Wednesday, June 10, 2009

The Debts of the Lenders: What China Can Learn From India to Improve Domestic Consumption

Both nations have large rural populations. However, instead of brutalizing their peasantry into the labor camps of Shenzhen and other sweatshop zones, Chinese leaders can encourage them to increase domestic consumption.

Higher consumption is critical if the Lender states are to re-balance their flow of funds in order to encourage US export growth. While this runs contrary to standard Beijing policy, the time seems ripe to encourage such a shift in thinking.

WSJ(6/10) The Infomercial Comes To Life In India


BENIPUR VILLAGE, India -- Advertisers in India can't rely on TV, radio or even newspapers to reach the country's 700 million rural consumers. So they use Sandeep Sharma.

On dirt roads across the subcontinent, the former wedding singer cracks jokes, gives demonstrations and stages game shows to spread global consumerism, one village at a time.
He is one of thousands of traveling performers who bring the world's biggest brands to audiences of a handful in the remotest reaches of the nation.

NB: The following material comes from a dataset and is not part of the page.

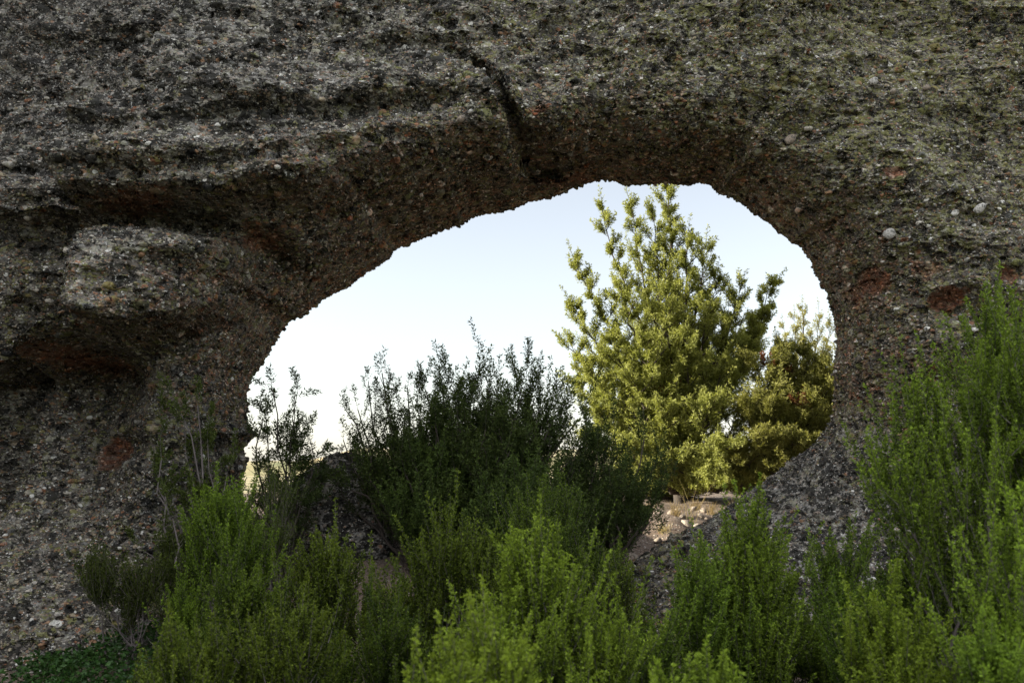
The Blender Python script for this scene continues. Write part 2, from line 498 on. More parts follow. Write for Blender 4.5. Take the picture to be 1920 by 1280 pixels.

He offers free Castrol oil changes for tractors. He dishes out bowls of Nestle noodles in village schools. He pushes Unilever soaps and creams. He promotes tooth powder and condoms.

"Stick to the countryside if you want to be successful," the 34-year-old says, beaming after a recent performance before a small crowd of villagers in stifling heat. "When we arrive, the whole village comes out."

It's a good time to be a traveling salesman in India, relatively speaking. Insulated from the worst of the global recession, India's rural consumers are spending as never before. International brands -- eager for ways to offset contracting markets elsewhere -- are sending out armies of salesmen like Mr. Sharma. Overall advertising spending climbed about 10% in India last year. Rural advertising grew at more than four times that rate.

The standard procedure for Mr. Sharma starts with kowtowing to village elders in order to get permission to set up his mobile stage and to try to find out who in the village has money. He then rouses the villagers. He used to walk around with a megaphone announcing the show, but dogs chased him. Now he drives around in his truck with the music turned up or hands out candy to children, asking them to bring out their neighbors.